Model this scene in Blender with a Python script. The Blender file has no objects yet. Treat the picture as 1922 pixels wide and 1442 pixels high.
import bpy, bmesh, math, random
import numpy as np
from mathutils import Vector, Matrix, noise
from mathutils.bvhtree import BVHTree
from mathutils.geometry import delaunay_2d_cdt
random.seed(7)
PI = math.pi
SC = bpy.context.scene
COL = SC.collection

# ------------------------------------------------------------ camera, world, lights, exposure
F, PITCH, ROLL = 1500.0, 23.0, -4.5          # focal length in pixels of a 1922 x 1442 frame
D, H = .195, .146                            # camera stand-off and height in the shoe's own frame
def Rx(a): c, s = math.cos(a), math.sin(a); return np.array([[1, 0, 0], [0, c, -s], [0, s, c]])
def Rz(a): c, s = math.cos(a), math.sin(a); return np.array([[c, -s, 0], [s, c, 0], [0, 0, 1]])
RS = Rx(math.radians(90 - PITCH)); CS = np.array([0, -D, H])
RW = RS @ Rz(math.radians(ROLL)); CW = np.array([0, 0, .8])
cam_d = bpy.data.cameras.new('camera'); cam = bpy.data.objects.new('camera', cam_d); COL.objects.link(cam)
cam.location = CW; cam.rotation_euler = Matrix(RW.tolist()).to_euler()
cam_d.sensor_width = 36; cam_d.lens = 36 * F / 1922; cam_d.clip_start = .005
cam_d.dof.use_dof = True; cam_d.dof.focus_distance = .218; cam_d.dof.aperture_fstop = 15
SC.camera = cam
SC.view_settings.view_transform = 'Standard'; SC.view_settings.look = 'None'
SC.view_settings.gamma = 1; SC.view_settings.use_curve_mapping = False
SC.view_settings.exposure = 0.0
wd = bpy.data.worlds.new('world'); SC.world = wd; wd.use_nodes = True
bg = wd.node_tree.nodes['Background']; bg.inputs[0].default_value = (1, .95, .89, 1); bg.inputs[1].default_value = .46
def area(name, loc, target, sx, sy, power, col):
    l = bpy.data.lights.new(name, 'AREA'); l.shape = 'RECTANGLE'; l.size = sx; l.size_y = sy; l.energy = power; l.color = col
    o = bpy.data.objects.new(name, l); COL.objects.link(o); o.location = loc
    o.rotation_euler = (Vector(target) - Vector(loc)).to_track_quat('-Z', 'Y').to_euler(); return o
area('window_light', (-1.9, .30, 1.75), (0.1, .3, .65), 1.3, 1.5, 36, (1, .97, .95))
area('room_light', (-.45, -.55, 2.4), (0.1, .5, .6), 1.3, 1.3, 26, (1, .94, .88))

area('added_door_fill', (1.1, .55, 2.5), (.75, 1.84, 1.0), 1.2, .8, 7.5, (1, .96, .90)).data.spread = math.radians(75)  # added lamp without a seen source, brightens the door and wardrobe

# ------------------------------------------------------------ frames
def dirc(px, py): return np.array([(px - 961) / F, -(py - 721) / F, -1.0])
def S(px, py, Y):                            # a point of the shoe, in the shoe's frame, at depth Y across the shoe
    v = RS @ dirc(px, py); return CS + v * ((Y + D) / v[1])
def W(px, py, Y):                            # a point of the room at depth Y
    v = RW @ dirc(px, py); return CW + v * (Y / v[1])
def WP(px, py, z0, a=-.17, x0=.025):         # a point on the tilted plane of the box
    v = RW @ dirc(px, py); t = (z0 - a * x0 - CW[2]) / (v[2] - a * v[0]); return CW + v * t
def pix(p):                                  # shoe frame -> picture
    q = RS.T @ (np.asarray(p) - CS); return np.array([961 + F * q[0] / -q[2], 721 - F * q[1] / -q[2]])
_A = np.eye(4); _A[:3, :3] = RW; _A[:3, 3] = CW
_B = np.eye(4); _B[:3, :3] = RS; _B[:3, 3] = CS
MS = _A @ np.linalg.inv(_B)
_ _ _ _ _
--- Challenge ---
Print the material above verbatim, first line through the line containing "COL = SC.collection", both included.

--- Task result ---
Model this scene in Blender with a Python script. The Blender file has no objects yet. Treat the picture as 1922 pixels wide and 1442 pixels high.
import bpy, bmesh, math, random
import numpy as np
from mathutils import Vector, Matrix, noise
from mathutils.bvhtree import BVHTree
from mathutils.geometry import delaunay_2d_cdt
random.seed(7)
PI = math.pi
SC = bpy.context.scene
COL = SC.collection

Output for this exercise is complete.